Ted Cruz Pushes the House To Have All-Out Spending Fight On Obama Immigration Action
Conservatives in the House look to Cruz once again for solutions to stop Obama.
Sen. Ted Cruz is playing de facto House conservatives leader once again.
Taking the podium Wednesday at an outdoors presser beside the House's most vocal border security hawks, Reps. Steve King and Michele Bachmann, Cruz slid comfortably back into a familiar place: being a thorn in the side of elected House leaders.
While House Speaker John Boehner has been trying to rally Republicans around a plan to fund the government before the Dec. 11 deadline, the most conservative members in the House want to confront Obama's executive action on immigration more aggressively.
At Wednesday's press conference, it appeared that some of the House's hardliners are rallying around Cruz's strategy–gut Obama's executive action on immigration by defunding it in the must-pass spending bill, now. Cruz is now calling for a rider stripping funding for the executive action.
"We fought a bloody revolution to free ourselves from monarchs," Cruz said.
Cruz also accused members of Congress of not being honest with those who elected them a month ago.
"Do what you said you would do," Cruz said.
Cruz then had a message for Democrats. He argued that Obama's actions set a precedent where any future president can discard congressional wishes on everything from immigration to taxes.
"What the president is doing is dangerous," Cruz said. "If the president doesn't have to follow the law, what is the point of electing Congress?"
Bachmann argued that voters had re-elected a Republican majority in the House to stop Obama, not to allow him to move forward alone.
"Will we be a people who decide that we are going to go with the freight train of what Washington, D.C. wants or will we listen and harken to the voice of the American people that was stated unmistakingly on November 4?" Bachmann said at the event.
House appropriators have futilely tried to make the case that Obama's action cannot even be defunded by Congress.

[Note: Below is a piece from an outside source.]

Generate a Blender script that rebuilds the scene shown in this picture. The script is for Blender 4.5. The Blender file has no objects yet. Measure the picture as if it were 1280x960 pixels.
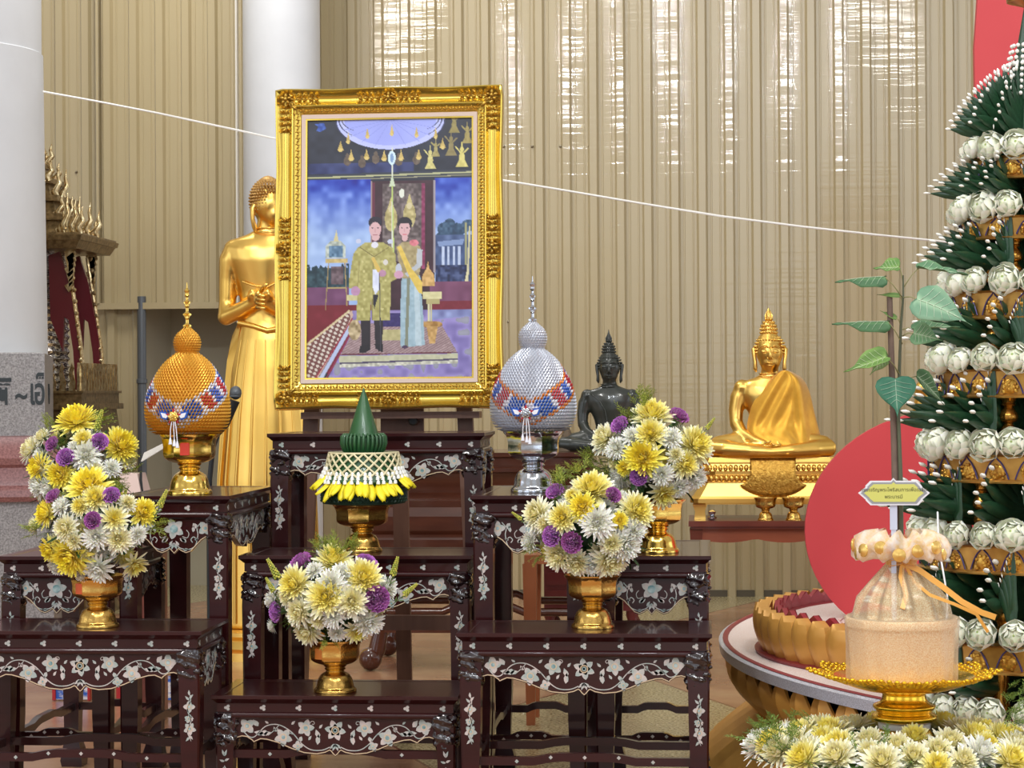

And Boehner floated a plan to the conference Tuesday that would fund most of the government through the fiscal year, but enable House Republicans to keep the Department of Homeland Security on a tighter leash by only keeping money flowing to it for a few months.
Still, rank-and-file members on the right don't seem to be completely listening, and time is running out for the House leadership team to cobble together a coalition to pass the funding bill by late next week.
Cruz had already entered the House fray in recent weeks. Since Obama announced his executive action, Cruz has been in communication with some of the House's conservative members, including Rep. Mo Brooks. On Wednesday morning, he convened with many of them to stake out a game plan at a Conservative Opportunity Society meeting.
While Cruz has sometimes butted heads with his Senate colleagues, this is not the first time he's found traction on the other side of the Capitol.
The Texas senator is seen by many as the agitator who encouraged House Republicans to defund Obamacare through the funding process in October 2013, which led to a government shutdown. Earlier this year, according to the Houston Chronicle, Cruz met with conservative members in his office to discuss immigration and the House leadership election.
Fellow senators are used to Cruz's close relationships and strategy sessions with House Republicans, but they still would like to see a funding fight avoided.
Sen. John McCain, R-Ariz., says Cruz is free to meet with whoever he wants to, but he worries about the potential of Cruz leading conservative House members toward a strategy that could result in a shutdown.
"There is no appetite except for very few to shut down the government," McCain said. "We've seen that movie before."
Sen. Jeff Flake, R-Ariz., who also worked on the Senate's comprehensive immigration bill that passed in 2013, said he hopes Republicans work toward an alternative to Obama's executive action rather than a funding showdown.
"Our response on the immigration thing ought to be to put legislation on the president's desk," Flake said.